▶ **Exercise goal**: Restate the full set of records exactly, without adding or dropping a word.

[Start of Record set]

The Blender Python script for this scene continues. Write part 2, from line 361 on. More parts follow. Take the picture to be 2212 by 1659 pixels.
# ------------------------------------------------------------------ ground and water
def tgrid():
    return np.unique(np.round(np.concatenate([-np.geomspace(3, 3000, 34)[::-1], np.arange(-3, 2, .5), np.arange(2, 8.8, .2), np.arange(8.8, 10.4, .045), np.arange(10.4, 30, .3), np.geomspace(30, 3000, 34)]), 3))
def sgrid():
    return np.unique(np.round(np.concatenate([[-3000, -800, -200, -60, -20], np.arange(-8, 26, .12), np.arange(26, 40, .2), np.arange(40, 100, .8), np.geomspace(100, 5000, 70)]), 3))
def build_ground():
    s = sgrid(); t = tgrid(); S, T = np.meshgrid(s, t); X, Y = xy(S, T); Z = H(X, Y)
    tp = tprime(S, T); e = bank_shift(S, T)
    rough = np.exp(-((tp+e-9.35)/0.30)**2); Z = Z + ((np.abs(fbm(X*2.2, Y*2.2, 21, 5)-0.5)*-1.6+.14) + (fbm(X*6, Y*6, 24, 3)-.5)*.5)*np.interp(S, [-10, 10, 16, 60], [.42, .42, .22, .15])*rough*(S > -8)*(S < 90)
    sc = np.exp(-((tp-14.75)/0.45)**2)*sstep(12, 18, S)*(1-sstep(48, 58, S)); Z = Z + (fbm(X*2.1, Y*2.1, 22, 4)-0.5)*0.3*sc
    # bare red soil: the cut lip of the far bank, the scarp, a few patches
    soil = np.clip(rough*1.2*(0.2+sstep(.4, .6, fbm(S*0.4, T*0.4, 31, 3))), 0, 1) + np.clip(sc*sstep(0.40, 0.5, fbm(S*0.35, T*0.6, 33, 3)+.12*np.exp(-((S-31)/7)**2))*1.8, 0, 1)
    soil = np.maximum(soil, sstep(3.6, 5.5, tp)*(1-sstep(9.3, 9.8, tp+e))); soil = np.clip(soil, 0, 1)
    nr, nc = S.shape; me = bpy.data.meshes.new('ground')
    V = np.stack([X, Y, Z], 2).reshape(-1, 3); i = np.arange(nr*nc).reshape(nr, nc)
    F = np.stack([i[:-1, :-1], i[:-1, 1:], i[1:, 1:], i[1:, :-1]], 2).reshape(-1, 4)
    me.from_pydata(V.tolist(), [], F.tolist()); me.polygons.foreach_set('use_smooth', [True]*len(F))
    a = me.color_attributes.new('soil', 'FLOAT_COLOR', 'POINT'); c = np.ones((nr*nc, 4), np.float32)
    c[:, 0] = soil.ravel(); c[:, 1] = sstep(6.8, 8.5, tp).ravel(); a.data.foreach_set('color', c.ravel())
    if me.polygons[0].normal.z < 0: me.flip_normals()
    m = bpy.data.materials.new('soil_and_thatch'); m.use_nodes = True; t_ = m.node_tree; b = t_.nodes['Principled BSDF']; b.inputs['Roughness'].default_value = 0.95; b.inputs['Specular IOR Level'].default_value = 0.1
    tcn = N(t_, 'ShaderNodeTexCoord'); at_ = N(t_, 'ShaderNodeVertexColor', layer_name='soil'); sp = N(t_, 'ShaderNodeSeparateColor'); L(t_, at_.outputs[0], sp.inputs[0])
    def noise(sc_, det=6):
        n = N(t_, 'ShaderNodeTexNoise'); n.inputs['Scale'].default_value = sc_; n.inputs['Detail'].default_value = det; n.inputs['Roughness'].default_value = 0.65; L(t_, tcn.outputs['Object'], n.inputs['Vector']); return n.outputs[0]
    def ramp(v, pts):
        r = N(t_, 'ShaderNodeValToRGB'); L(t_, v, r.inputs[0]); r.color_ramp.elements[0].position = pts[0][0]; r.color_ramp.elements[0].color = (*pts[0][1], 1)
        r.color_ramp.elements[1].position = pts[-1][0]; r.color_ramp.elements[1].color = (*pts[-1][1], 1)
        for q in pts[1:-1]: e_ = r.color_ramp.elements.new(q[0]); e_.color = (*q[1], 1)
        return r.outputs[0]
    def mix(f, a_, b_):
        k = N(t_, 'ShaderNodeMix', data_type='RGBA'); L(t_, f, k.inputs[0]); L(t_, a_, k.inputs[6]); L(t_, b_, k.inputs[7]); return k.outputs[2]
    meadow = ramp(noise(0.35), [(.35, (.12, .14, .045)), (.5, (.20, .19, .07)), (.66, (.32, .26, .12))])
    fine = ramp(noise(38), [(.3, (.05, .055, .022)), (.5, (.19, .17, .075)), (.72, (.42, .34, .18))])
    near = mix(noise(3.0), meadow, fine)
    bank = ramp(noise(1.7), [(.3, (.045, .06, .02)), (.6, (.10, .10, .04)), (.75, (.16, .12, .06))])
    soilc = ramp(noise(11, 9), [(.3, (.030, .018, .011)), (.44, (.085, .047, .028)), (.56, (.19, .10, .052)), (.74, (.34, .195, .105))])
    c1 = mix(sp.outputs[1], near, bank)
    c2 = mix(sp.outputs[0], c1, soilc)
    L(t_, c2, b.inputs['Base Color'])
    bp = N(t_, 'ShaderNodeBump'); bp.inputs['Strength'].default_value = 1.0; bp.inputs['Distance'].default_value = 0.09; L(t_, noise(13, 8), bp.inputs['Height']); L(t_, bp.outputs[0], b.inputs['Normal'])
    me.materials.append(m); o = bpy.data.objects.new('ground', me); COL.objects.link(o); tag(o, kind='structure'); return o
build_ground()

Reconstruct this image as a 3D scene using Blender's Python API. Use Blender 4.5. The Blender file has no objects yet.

[End of Record set]

▶ **Written reply**:
The Blender Python script for this scene continues. Write part 2, from line 361 on. More parts follow. Take the picture to be 2212 by 1659 pixels.
# ------------------------------------------------------------------ ground and water
def tgrid():
    return np.unique(np.round(np.concatenate([-np.geomspace(3, 3000, 34)[::-1], np.arange(-3, 2, .5), np.arange(2, 8.8, .2), np.arange(8.8, 10.4, .045), np.arange(10.4, 30, .3), np.geomspace(30, 3000, 34)]), 3))
def sgrid():
    return np.unique(np.round(np.concatenate([[-3000, -800, -200, -60, -20], np.arange(-8, 26, .12), np.arange(26, 40, .2), np.arange(40, 100, .8), np.geomspace(100, 5000, 70)]), 3))
def build_ground():
    s = sgrid(); t = tgrid(); S, T = np.meshgrid(s, t); X, Y = xy(S, T); Z = H(X, Y)
    tp = tprime(S, T); e = bank_shift(S, T)
    rough = np.exp(-((tp+e-9.35)/0.30)**2); Z = Z + ((np.abs(fbm(X*2.2, Y*2.2, 21, 5)-0.5)*-1.6+.14) + (fbm(X*6, Y*6, 24, 3)-.5)*.5)*np.interp(S, [-10, 10, 16, 60], [.42, .42, .22, .15])*rough*(S > -8)*(S < 90)
    sc = np.exp(-((tp-14.75)/0.45)**2)*sstep(12, 18, S)*(1-sstep(48, 58, S)); Z = Z + (fbm(X*2.1, Y*2.1, 22, 4)-0.5)*0.3*sc
    # bare red soil: the cut lip of the far bank, the scarp, a few patches
    soil = np.clip(rough*1.2*(0.2+sstep(.4, .6, fbm(S*0.4, T*0.4, 31, 3))), 0, 1) + np.clip(sc*sstep(0.40, 0.5, fbm(S*0.35, T*0.6, 33, 3)+.12*np.exp(-((S-31)/7)**2))*1.8, 0, 1)
    soil = np.maximum(soil, sstep(3.6, 5.5, tp)*(1-sstep(9.3, 9.8, tp+e))); soil = np.clip(soil, 0, 1)
    nr, nc = S.shape; me = bpy.data.meshes.new('ground')
    V = np.stack([X, Y, Z], 2).reshape(-1, 3); i = np.arange(nr*nc).reshape(nr, nc)
    F = np.stack([i[:-1, :-1], i[:-1, 1:], i[1:, 1:], i[1:, :-1]], 2).reshape(-1, 4)
    me.from_pydata(V.tolist(), [], F.tolist()); me.polygons.foreach_set('use_smooth', [True]*len(F))
    a = me.color_attributes.new('soil', 'FLOAT_COLOR', 'POINT'); c = np.ones((nr*nc, 4), np.float32)
    c[:, 0] = soil.ravel(); c[:, 1] = sstep(6.8, 8.5, tp).ravel(); a.data.foreach_set('color', c.ravel())
    if me.polygons[0].normal.z < 0: me.flip_normals()
    m = bpy.data.materials.new('soil_and_thatch'); m.use_nodes = True; t_ = m.node_tree; b = t_.nodes['Principled BSDF']; b.inputs['Roughness'].default_value = 0.95; b.inputs['Specular IOR Level'].default_value = 0.1
    tcn = N(t_, 'ShaderNodeTexCoord'); at_ = N(t_, 'ShaderNodeVertexColor', layer_name='soil'); sp = N(t_, 'ShaderNodeSeparateColor'); L(t_, at_.outputs[0], sp.inputs[0])
    def noise(sc_, det=6):
        n = N(t_, 'ShaderNodeTexNoise'); n.inputs['Scale'].default_value = sc_; n.inputs['Detail'].default_value = det; n.inputs['Roughness'].default_value = 0.65; L(t_, tcn.outputs['Object'], n.inputs['Vector']); return n.outputs[0]
    def ramp(v, pts):
        r = N(t_, 'ShaderNodeValToRGB'); L(t_, v, r.inputs[0]); r.color_ramp.elements[0].position = pts[0][0]; r.color_ramp.elements[0].color = (*pts[0][1], 1)
        r.color_ramp.elements[1].position = pts[-1][0]; r.color_ramp.elements[1].color = (*pts[-1][1], 1)
        for q in pts[1:-1]: e_ = r.color_ramp.elements.new(q[0]); e_.color = (*q[1], 1)
        return r.outputs[0]
    def mix(f, a_, b_):
        k = N(t_, 'ShaderNodeMix', data_type='RGBA'); L(t_, f, k.inputs[0]); L(t_, a_, k.inputs[6]); L(t_, b_, k.inputs[7]); return k.outputs[2]
    meadow = ramp(noise(0.35), [(.35, (.12, .14, .045)), (.5, (.20, .19, .07)), (.66, (.32, .26, .12))])
    fine = ramp(noise(38), [(.3, (.05, .055, .022)), (.5, (.19, .17, .075)), (.72, (.42, .34, .18))])
    near = mix(noise(3.0), meadow, fine)
    bank = ramp(noise(1.7), [(.3, (.045, .06, .02)), (.6, (.10, .10, .04)), (.75, (.16, .12, .06))])
    soilc = ramp(noise(11, 9), [(.3, (.030, .018, .011)), (.44, (.085, .047, .028)), (.56, (.19, .10, .052)), (.74, (.34, .195, .105))])
    c1 = mix(sp.outputs[1], near, bank)
    c2 = mix(sp.outputs[0], c1, soilc)
    L(t_, c2, b.inputs['Base Color'])
    bp = N(t_, 'ShaderNodeBump'); bp.inputs['Strength'].default_value = 1.0; bp.inputs['Distance'].default_value = 0.09; L(t_, noise(13, 8), bp.inputs['Height']); L(t_, bp.outputs[0], b.inputs['Normal'])
    me.materials.append(m); o = bpy.data.objects.new('ground', me); COL.objects.link(o); tag(o, kind='structure'); return o
build_ground()

Reconstruct this image as a 3D scene using Blender's Python API. Use Blender 4.5. The Blender file has no objects yet.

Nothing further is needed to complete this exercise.